The authors dub it the "spectral siren" method, a new approach to the 'standard siren' method which Holz and collaborators have been pioneering. (The name is a reference to the 'standard candle' methods also used in astronomy.)
The scientists are excited because in the future, as LIGO's capabilities expand, the method may provide a unique window into the "teenage" years of the universe -- about 10 billion years ago -- that are hard to study with other methods.
Researchers can use the cosmic microwave background to look at the very earliest moments of the universe, and they can look around at galaxies near our own galaxy to study the universe's more recent history. But the in-between period is harder to reach, and it's an area of special scientific interest.
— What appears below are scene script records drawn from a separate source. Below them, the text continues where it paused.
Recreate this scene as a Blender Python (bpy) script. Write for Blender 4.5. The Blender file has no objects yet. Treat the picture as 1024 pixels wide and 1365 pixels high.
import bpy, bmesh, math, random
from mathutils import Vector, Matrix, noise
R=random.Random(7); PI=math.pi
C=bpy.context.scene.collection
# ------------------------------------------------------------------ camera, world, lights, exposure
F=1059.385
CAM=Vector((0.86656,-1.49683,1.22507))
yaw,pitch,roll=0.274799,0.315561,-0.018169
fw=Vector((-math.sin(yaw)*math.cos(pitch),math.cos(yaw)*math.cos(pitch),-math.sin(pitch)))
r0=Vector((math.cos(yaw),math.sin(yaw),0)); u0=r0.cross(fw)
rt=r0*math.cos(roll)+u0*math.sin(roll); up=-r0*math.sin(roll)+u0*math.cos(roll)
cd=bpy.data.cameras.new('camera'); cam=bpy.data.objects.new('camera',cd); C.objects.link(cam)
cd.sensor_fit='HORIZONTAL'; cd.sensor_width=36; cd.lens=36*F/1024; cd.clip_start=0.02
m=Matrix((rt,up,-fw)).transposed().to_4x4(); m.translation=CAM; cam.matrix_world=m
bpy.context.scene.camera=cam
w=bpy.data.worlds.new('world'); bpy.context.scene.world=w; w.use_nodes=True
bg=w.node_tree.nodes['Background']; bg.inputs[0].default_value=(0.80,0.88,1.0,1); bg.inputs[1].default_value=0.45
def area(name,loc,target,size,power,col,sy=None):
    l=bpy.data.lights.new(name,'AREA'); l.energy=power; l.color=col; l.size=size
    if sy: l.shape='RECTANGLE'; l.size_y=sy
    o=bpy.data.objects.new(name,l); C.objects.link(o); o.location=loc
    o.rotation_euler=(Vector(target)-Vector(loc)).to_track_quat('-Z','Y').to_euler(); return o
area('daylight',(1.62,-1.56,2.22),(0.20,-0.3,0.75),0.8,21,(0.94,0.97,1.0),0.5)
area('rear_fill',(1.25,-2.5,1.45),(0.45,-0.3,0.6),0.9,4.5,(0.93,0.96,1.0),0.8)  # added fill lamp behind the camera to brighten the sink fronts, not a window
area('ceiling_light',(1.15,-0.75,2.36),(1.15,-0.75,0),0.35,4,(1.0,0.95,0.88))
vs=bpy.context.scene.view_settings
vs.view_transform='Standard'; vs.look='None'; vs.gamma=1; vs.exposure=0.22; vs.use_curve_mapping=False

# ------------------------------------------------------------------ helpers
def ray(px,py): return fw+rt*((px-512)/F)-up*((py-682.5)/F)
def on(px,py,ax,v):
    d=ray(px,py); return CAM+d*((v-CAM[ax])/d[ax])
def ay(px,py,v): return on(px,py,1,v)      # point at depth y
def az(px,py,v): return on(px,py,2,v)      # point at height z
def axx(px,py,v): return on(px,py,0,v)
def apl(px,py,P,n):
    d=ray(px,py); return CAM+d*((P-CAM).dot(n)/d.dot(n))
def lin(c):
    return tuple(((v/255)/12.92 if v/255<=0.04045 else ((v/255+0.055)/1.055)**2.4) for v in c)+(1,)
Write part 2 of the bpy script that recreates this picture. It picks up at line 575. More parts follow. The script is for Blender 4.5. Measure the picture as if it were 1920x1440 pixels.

"It's around that time that we switched from dark matter being the predominant force in the universe to dark energy taking over, and we are very interested in studying this critical transition," said Ezquiaga.
The other advantage of this method, the authors said, is that there are fewer uncertainties created by gaps in our scientific knowledge. "By using the entire population of black holes, the method can calibrate itself, directly identifying and correcting for errors," Holz said. The other methods used to calculate the Hubble constant rely on our current understanding of the physics of stars and galaxies, which involves a lot of complicated physics and astrophysics. This means the measurements might be thrown off quite a bit if there's something we don't yet know.
By contrast, this new black hole method relies almost purely on Einstein's theory of gravity, which is well-studied and has stood up against every way scientists have tried to test it so far.
The more readings they have from all black holes, the more accurate this calibration will be. "We need preferably thousands of these signals, which we should have in a few years, and even more in the next decade or two," said Holz. "At that point it would be an incredibly powerful method to learn about the universe."